The H V R [nest]
command applies a function to a given argument repeatedly. It
takes two values, ‘a’ and ‘n’, from the stack, where
‘n’ must be an
integer. It then applies the function nested
‘n’ times; if
the function is ‘f’ and ‘n’ is 3, the result is
‘f(f(f(a)))’.
The number ‘n’
may be negative if Calc knows an inverse for the function
‘f’; for
example, ‘nest(sin, a,
-2)’ returns ‘arcsin(arcsin(a))’.
The H V U
[anest] command is an accumulating version of
nest: It returns a vector of
‘n+1’ values,
e.g., ‘[a, f(a), f(f(a)),
f(f(f(a)))]’. If ‘n’ is negative and
‘F’ is the
inverse of ‘f’, then the result is of the form
‘[a, F(a), F(F(a)),
F(F(F(a)))]’.
The H I V R
[fixp] command is like H V R, except that
it takes only an ‘a’ value from the stack; the function
is applied until it reaches a “fixed point,” i.e.,
until the result no longer changes.
The H I V U
[afixp] command is an accumulating
fixp. The first element of the return vector will be
the initial value ‘a’; the last element will be the final
result that would have been returned by fixp.
For example, 0.739085 is a fixed point of the cosine function (in radians): ‘cos(0.739085) = 0.739085’. You can find this value by putting, say, 1.0 on the stack and typing H I V U C. (We use the accumulating version so we can see the intermediate results: ‘[1, 0.540302, 0.857553, 0.65329, ...]’. With a precision of six, this command will take 36 steps to converge to 0.739085.)
Newton's method for finding roots is a classic example of
iteration to a fixed point. To find the square root of five
starting with an initial guess, Newton's method would look for a
fixed point of the function ‘(x +
5/x) / 2’. Putting a guess of 1 on the stack
and typing H I V R ' ($ + 5/$)/2 <RET> quickly
yields the result 2.23607. This is equivalent to using the a
R (calc-find-root) command to find a root of
the equation ‘x^2 =
5’.
These examples used numbers for ‘a’ values. Calc keeps applying the function until two successive results are equal to within the current precision. For complex numbers, both the real parts and the imaginary parts must be equal to within the current precision. If ‘a’ is a formula (say, a variable name), then the function is applied until two successive results are exactly the same formula. It is up to you to ensure that the function will eventually converge; if it doesn't, you may have to press C-g to stop the Calculator.
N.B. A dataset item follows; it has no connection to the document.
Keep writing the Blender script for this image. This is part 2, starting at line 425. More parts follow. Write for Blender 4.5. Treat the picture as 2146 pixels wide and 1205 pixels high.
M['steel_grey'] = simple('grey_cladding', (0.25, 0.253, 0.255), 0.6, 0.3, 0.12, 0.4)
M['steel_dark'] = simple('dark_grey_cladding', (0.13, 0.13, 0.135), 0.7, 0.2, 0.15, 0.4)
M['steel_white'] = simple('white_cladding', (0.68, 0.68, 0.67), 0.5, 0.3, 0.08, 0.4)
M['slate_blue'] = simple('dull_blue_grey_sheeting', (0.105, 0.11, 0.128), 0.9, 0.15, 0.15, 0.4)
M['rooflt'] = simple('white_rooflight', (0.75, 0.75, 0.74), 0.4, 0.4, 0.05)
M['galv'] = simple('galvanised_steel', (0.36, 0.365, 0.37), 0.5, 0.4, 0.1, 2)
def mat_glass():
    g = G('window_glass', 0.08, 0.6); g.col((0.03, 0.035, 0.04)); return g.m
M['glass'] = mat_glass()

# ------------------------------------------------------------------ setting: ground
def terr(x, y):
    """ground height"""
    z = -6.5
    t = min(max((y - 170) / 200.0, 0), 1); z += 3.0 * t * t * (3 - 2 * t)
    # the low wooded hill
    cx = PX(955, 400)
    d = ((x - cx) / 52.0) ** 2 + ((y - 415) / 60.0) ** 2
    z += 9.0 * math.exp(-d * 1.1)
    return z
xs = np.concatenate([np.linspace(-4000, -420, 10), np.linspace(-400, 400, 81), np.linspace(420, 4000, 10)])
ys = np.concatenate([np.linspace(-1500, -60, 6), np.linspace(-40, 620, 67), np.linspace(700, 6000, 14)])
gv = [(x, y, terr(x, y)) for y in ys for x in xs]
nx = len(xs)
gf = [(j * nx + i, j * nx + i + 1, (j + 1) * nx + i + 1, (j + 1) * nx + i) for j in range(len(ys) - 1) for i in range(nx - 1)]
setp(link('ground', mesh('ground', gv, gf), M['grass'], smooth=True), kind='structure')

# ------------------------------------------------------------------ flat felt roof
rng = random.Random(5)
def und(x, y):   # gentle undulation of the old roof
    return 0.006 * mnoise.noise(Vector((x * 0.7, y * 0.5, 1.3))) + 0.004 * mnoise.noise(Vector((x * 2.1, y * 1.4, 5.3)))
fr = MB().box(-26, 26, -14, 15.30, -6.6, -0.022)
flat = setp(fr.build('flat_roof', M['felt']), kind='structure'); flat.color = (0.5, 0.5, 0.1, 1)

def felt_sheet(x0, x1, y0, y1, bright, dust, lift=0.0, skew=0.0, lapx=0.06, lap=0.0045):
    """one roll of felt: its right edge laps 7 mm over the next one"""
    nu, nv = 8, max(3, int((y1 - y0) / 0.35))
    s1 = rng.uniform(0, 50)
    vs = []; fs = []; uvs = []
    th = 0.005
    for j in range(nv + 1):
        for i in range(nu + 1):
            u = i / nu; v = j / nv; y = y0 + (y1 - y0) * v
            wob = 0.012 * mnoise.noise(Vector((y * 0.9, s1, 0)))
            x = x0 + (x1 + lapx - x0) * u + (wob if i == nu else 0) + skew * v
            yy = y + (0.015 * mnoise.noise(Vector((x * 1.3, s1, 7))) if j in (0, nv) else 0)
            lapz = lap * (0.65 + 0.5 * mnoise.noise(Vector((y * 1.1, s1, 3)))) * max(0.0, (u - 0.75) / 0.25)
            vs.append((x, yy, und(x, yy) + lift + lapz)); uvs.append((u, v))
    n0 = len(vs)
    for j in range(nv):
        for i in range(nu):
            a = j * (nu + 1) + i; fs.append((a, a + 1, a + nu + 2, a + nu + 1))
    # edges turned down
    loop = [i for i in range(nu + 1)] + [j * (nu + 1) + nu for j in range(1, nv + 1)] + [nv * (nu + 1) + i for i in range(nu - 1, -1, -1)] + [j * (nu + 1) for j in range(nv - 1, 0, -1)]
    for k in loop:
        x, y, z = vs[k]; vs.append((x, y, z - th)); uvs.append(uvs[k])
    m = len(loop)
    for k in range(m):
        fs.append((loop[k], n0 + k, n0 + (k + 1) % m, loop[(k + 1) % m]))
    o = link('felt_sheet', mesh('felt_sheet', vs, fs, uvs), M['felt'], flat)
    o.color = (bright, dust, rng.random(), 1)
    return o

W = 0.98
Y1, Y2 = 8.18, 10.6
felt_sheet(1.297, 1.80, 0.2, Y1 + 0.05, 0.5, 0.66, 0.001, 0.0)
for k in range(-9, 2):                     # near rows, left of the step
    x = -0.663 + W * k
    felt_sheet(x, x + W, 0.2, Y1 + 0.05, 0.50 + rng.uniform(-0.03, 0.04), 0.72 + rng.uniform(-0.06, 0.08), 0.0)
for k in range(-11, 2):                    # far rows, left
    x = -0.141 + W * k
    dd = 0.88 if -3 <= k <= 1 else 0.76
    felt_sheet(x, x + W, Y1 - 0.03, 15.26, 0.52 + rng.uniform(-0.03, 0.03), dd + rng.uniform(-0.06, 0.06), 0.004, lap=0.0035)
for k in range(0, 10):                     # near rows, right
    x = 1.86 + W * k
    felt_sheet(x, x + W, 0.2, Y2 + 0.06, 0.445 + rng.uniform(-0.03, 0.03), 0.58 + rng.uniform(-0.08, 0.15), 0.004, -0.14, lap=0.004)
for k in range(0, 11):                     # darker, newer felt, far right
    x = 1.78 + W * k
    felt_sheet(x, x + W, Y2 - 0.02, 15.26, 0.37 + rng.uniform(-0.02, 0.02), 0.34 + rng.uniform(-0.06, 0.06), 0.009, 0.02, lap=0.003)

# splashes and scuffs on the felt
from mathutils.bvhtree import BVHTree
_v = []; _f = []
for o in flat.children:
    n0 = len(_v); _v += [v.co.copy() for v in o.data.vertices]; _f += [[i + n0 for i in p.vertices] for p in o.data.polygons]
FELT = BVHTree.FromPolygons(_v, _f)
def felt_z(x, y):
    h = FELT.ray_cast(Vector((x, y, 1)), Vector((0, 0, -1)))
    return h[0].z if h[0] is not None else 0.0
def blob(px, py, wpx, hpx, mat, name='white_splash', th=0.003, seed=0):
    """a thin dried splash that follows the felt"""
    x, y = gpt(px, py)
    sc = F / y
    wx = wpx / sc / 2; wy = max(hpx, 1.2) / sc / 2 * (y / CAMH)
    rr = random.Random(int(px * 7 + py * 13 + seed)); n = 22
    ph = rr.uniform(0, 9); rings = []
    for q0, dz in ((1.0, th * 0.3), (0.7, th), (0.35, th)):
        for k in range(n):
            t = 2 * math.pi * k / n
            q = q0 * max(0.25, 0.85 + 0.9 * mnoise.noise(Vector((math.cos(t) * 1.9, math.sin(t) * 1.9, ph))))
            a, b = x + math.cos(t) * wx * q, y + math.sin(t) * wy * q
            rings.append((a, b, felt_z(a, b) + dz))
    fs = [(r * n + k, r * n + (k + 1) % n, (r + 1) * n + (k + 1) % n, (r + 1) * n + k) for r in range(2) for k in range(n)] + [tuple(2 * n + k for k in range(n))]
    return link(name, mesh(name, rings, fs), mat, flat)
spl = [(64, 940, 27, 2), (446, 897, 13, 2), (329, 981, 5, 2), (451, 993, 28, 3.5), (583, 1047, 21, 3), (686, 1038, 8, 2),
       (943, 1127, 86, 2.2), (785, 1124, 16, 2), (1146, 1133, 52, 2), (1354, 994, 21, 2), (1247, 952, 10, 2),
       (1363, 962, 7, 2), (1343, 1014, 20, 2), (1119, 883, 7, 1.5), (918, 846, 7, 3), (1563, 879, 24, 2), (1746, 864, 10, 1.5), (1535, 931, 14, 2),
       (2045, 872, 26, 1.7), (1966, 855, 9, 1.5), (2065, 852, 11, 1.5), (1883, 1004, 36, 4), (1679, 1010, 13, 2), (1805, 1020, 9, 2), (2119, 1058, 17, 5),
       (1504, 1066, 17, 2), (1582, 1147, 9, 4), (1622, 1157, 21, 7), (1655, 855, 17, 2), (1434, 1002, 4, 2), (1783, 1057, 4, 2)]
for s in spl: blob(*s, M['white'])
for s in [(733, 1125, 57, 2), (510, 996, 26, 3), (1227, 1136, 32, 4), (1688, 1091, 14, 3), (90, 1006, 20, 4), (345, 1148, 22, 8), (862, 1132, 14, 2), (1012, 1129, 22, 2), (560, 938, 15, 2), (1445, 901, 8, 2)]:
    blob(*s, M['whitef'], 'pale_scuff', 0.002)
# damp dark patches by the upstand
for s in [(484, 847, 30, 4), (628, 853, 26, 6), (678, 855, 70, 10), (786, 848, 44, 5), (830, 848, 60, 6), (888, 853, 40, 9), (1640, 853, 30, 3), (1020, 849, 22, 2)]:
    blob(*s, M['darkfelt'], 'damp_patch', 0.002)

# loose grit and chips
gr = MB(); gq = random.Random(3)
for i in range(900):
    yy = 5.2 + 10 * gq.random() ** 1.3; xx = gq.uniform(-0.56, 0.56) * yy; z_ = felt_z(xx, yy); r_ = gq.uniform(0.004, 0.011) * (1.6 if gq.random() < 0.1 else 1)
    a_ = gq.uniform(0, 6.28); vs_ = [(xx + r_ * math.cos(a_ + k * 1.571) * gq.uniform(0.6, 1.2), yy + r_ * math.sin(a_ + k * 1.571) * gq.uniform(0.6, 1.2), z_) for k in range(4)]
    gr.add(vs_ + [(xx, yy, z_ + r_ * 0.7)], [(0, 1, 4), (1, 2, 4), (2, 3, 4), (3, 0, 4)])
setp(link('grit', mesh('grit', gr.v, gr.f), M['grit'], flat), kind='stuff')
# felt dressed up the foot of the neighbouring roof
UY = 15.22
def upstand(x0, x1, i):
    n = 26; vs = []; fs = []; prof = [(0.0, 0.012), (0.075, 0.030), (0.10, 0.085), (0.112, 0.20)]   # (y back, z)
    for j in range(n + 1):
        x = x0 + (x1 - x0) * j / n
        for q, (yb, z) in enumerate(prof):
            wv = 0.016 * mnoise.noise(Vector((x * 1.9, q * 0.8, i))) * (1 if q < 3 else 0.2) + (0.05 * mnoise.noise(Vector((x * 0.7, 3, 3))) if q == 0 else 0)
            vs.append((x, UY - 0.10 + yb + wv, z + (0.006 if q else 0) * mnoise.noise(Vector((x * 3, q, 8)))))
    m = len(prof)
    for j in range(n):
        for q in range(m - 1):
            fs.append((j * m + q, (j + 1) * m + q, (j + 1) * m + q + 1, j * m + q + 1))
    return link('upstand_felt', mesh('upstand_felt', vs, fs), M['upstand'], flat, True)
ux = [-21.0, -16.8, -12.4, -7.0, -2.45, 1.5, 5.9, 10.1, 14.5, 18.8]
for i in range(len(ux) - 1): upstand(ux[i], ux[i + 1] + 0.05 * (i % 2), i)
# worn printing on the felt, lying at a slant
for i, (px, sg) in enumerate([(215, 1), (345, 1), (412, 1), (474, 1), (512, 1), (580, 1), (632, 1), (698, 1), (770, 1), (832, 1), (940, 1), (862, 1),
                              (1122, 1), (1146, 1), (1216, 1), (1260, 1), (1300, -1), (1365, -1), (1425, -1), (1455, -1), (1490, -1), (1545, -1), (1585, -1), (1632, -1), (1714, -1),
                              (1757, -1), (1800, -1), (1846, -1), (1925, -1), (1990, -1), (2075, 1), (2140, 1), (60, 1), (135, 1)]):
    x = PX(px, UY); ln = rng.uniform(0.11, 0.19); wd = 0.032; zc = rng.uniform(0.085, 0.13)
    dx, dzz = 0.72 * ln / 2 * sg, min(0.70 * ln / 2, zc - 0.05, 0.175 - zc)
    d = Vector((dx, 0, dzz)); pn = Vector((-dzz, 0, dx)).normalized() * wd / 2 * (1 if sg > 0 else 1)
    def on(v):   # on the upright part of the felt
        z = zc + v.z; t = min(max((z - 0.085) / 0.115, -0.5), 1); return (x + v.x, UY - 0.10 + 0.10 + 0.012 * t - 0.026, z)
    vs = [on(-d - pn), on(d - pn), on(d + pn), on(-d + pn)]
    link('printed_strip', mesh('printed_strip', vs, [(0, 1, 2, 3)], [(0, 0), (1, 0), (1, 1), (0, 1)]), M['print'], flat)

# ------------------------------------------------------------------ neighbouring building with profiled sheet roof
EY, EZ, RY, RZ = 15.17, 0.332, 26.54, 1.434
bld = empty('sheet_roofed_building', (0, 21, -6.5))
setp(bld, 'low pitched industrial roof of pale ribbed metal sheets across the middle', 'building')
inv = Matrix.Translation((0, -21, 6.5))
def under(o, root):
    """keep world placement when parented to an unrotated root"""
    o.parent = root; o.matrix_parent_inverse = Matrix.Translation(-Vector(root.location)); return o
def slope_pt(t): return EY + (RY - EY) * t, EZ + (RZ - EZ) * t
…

The algebraic fixp function takes two optional
arguments, ‘n’
and ‘tol’. The
first is the maximum number of steps to be allowed, and must be
either an integer or the symbol ‘inf’ (infinity, the default). The
second is a convergence tolerance. If a tolerance is specified,
all results during the calculation must be numbers, not formulas,
and the iteration stops when the magnitude of the difference
between two successive results is less than or equal to the
tolerance. (This implies that a tolerance of zero iterates until
the results are exactly equal.)
Putting it all together, ‘fixp(<(# + A/#)/2>, B, 20, 1e-10)’ computes the square root of ‘A’ given the initial guess ‘B’, stopping when the result is correct within the specified tolerance, or when 20 steps have been taken, whichever is sooner.